Pictures do not belong in the output. Reproduce exactly the lines from the start of the records through the line with "PI = math.pi".

- - - - - - -

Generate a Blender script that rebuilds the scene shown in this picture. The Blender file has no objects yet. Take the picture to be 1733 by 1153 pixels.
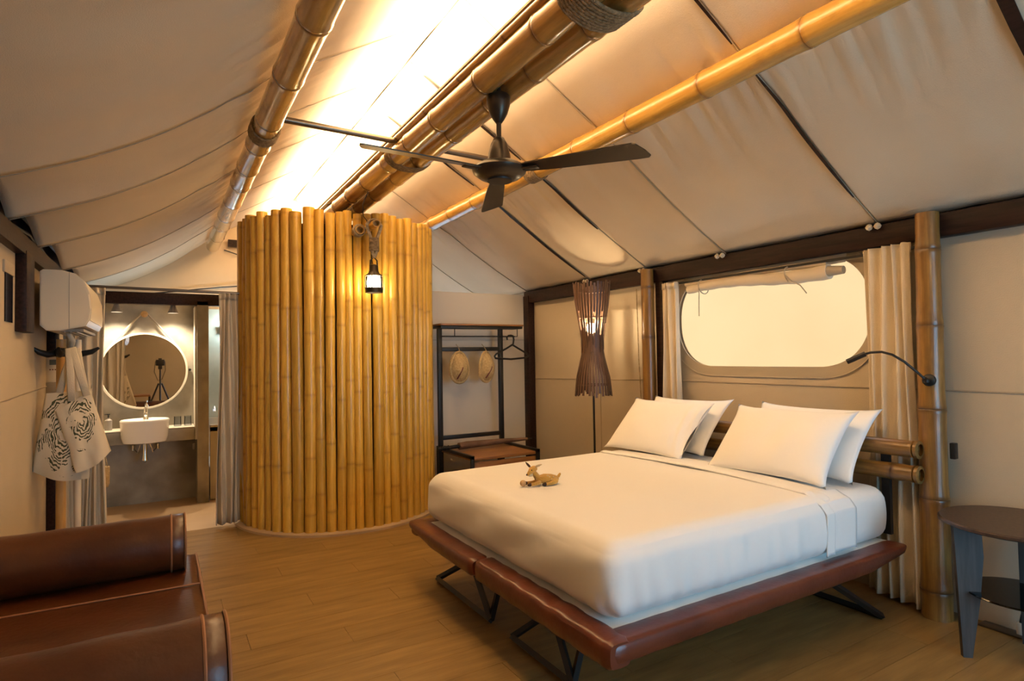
import bpy, bmesh, math, random
from mathutils import Vector, Matrix, noise
random.seed(7)
S = bpy.context.scene; COL = S.collection
PI = math.pi

# ------------------------------------------------------------------ camera
F_PX, YAW, PITCH, ROLL = 1000.0, math.radians(30.7), math.radians(1.5), math.radians(0.93)
f = Vector((math.sin(YAW)*math.cos(PITCH), math.cos(YAW)*math.cos(PITCH), math.sin(PITCH)))
r = Vector((math.cos(YAW), -math.sin(YAW), 0)); u = r.cross(f)
r2 = r*math.cos(ROLL)-u*math.sin(ROLL); u2 = u*math.cos(ROLL)+r*math.sin(ROLL)
cd = bpy.data.cameras.new('camera'); cam = bpy.data.objects.new('camera', cd); COL.objects.link(cam)
cd.sensor_width = 36; cd.lens = F_PX*36/1733; cd.clip_start = .02
M = Matrix((( r2.x,u2.x,-f.x),(r2.y,u2.y,-f.y),(r2.z,u2.z,-f.z))).to_4x4(); M.translation = (0,0,1.35)
cam.matrix_world = M; S.camera = cam

# ------------------------------------------------------------------ world, lights, exposure
w = bpy.data.worlds.new('world'); S.world = w; w.use_nodes = True
bg = w.node_tree.nodes['Background']; bg.inputs[0].default_value = (.62,.80,1,1); bg.inputs[1].default_value = 1.55
S.view_settings.view_transform = 'Standard'; S.view_settings.look = 'None'
S.view_settings.gamma = 1; S.view_settings.use_curve_mapping = False
S.view_settings.exposure = 0.62
WARM = (1,.70,.36); WARM2 = (1,.80,.55)
def light(kind, name, loc, power, color, size=.05, size_y=None, rot=(0,0,0), spot=None):
    l = bpy.data.lights.new(name, kind); l.energy = power; l.color = color
    if kind == 'AREA':
        l.shape = 'RECTANGLE'; l.size = size; l.size_y = size_y or size
    else: l.shadow_soft_size = size
    if spot: l.spot_size = spot; l.spot_blend = .7
    o = bpy.data.objects.new(name, l); COL.objects.link(o); o.location = loc; o.rotation_euler = rot
    return o
light('AREA', 'ridge_led_light', (1.36,3.7,2.90), 185, (1,.77,.50), .10, 7.2, (PI,0,0))
light('AREA', 'daylight', (2.2,-1.75,1.25), 68, (.30,.70,1), 2.2, 1.8, (PI/2,0,0))
light('POINT','pendant_bulb_light',(1.401,4.40,1.93), 120, (1,.72,.34), .035)
light('POINT','floor_lamp_light',(3.06,3.87,1.595), 46, (1,.76,.46), .03)
light('POINT','added_rear_fill_light',(1.40,-.55,2.05), 12, (1,.74,.44), .10)  # added warm fill behind the viewer, inside the added lantern copy
light('SPOT','vanity_spot_light',(-.354,6.53,1.80), 30, WARM2, .03, rot=(math.radians(8),0,0), spot=2.2)
light('SPOT','vanity_spot_light',(.097,6.53,1.80), 30, WARM2, .03, rot=(math.radians(8),0,0), spot=2.2)
light('POINT','shower_lamp_light',(.66,7.25,1.72), 5, (.80,.95,1), .04)

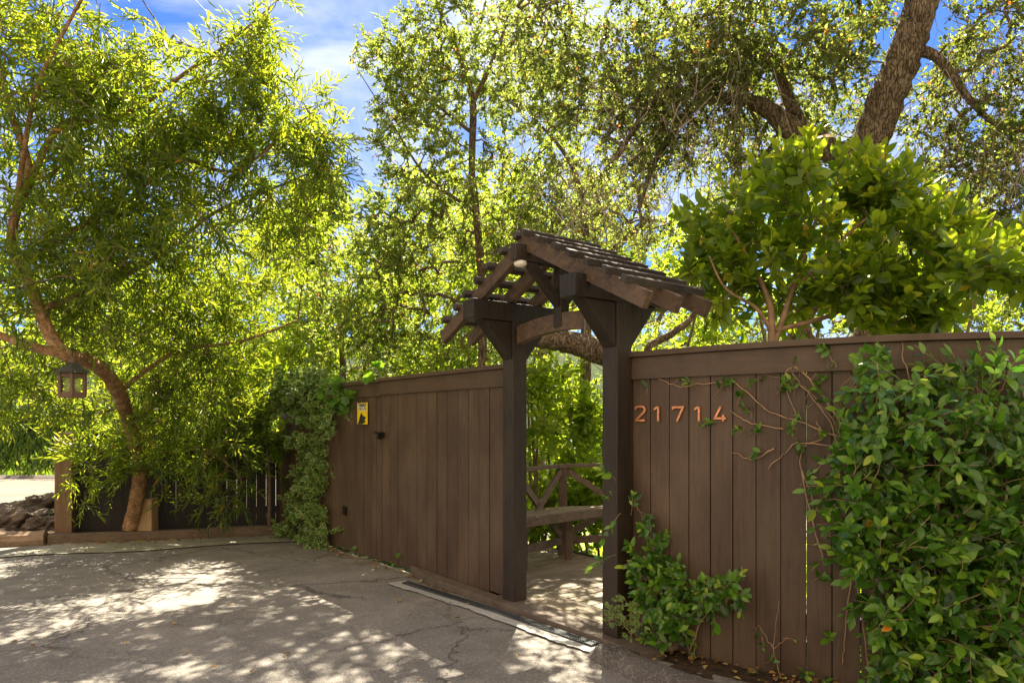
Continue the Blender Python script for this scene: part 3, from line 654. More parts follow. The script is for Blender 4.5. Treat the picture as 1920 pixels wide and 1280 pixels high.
# dark gap strip by the post
# ------------------------------------------------------------------ copper numerals
def numeral(ch, u, v0=762, v1=789.5, nth=''):
    x, y = fence_at_u(u); x2, y2 = fence_at_u(u+10); d = unit(np.array([x2-x, y2-y, 0])); n_ = np.array([d[1], -d[0], 0])
    zt_, zb_ = at(u, v0, y)[2], at(u, v1, y)[2]; h = zt_-zb_; w_ = h*.42; base = np.array([x, y, zb_])+n_*.001
    S = {'2': [[(-1, .78), (-.92, .9), (-.6, .985), (0, 1), (.6, .985), (.92, .9), (1, .76), (.85, .62), (-.95, .05), (-.95, .05)], [(-1, .055), (1, .055)]],
         '1': [[(-.75, .80), (-.05, .97)], [(.12, 0), (.12, 1)]],
         '7': [[(-1, .80), (-1, .95), (1, .95), (-.2, 0)]],
         '4': [[(.1, 1), (-1, .20), (1.05, .20)], [(.55, .45), (.55, 0)]]}[ch]
    o = thing('house_number', base, nth, 'house number', 'copper house numbers on the fence')
    mb = MB(); th = h*.075
    for st in S:
        P = [np.array([a*w_*.9/1, b*h]) for a, b in st]; off = []
        for i, p in enumerate(P):
            a = P[max(i-1, 0)]; b = P[min(i+1, len(P)-1)]
            if i > 0 and np.linalg.norm(P[i]-P[i-1]) < 1e-6: a = P[i-2]
            t1 = (p-P[i-1]) if i > 0 else (P[i+1]-p); t2 = (P[i+1]-p) if i < len(P)-1 else (p-P[i-1])
            t1 = t1/(np.linalg.norm(t1)+1e-9); t2 = t2/(np.linalg.norm(t2)+1e-9)
            if np.linalg.norm(t2) < .5: t2 = t1
            if np.linalg.norm(t1) < .5: t1 = t2
            m_ = t1+t2; m_ = m_/(np.linalg.norm(m_)+1e-9); nn = np.array([-m_[1], m_[0]]); k = 1/max(.45, float(np.dot(m_, t1))); off.append(nn*th*k)
        for i in range(len(P)-1):
            if np.linalg.norm(P[i+1]-P[i]) < 1e-6: continue
            q = [P[i]-off[i], P[i+1]-off[i+1], P[i+1]+off[i+1], P[i]+off[i]]
            mb.prism([base+d*a[0]+UP*a[1]+n_*.002 for a in q], n_*.015)
    mb.build('numeral', M_copper, o, bevel=.0015)
    for b in ((.12, .93), (.12, .07)) if ch == '1' else (((0, .97), (.0, .05)) if ch == '2' else ((.0, .95), (-.1, .08)) if ch == '7' else ((.0, .93), (.55, .07))):
        mb = MB(); mb.tube([base+d*b[0]*w_+UP*b[1]*h+n_*.0165, base+d*b[0]*w_+UP*b[1]*h+n_*.0185], .0028, 8); mb.build('screw', M_black, o)
for ch, u, nth in (('2', 1202, 'copper numeral 2 nearest the arbour post'), ('1', 1235, 'copper numeral 1 directly after the 2'), ('7', 1273, 'copper numeral 7 in the middle of the house number'), ('1', 1311, 'second copper 1, standing just before the 4'), ('4', 1352, 'copper numeral 4 touching the vine leaves')): numeral(ch, u, nth=nth)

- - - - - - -

▶ **WRITTEN ANSWER**:
Generate a Blender script that rebuilds the scene shown in this picture. The Blender file has no objects yet. Take the picture to be 1733 by 1153 pixels.
import bpy, bmesh, math, random
from mathutils import Vector, Matrix, noise
random.seed(7)
S = bpy.context.scene; COL = S.collection
PI = math.pi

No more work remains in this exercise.